> REQUEST:
Report only the number of lines that hold the word "objects".

+++ GIVEN DATA +++

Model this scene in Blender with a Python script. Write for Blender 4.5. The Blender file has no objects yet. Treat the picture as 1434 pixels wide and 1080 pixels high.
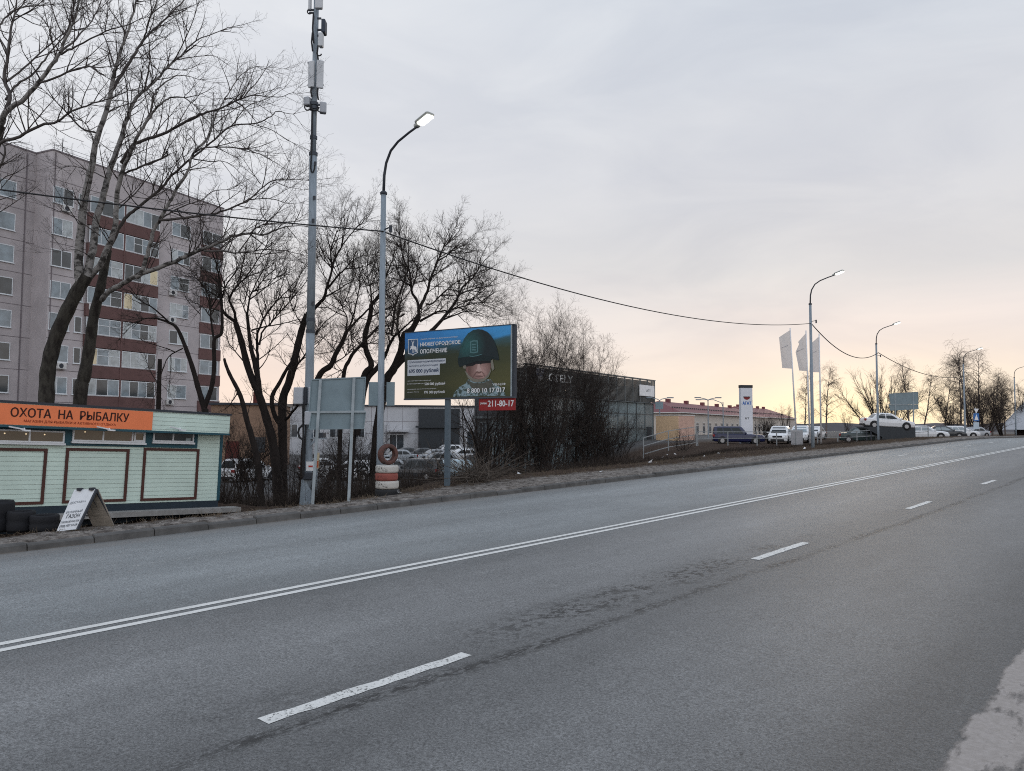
import bpy, math, random
import numpy as np
from mathutils import Vector, Matrix, noise as mnoise

# ------------------------------------------------------------------ camera, sky, sun, exposure
SC = bpy.context.scene
COL = SC.collection
FPX, CX, CY, HOR, ROLL, EYE = 1070.0, 717.0, 540.0, 600.0, 0.004, 2.06
PITCH = math.atan((HOR - CY) / FPX)
cF = Vector((0, math.cos(PITCH), math.sin(PITCH)))
_u0 = Vector((0, -math.sin(PITCH), math.cos(PITCH)))
_r0 = Vector((1, 0, 0))
cR = math.cos(ROLL) * _r0 + math.sin(ROLL) * _u0
cU = -math.sin(ROLL) * _r0 + math.cos(ROLL) * _u0
cam_data = bpy.data.cameras.new('camera')
cam = bpy.data.objects.new('camera', cam_data)
COL.objects.link(cam)
SC.camera = cam
cam_data.sensor_fit = 'HORIZONTAL'
cam_data.sensor_width = 36.0
cam_data.lens = 36.0 * FPX / 1434.0
cam_data.clip_start = 0.1
cam_data.clip_end = 9000
M = Matrix((cR, cU, -cF)).transposed().to_4x4()
M.translation = Vector((0, 0, EYE))
cam.matrix_world = M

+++

> RESPONSE:
3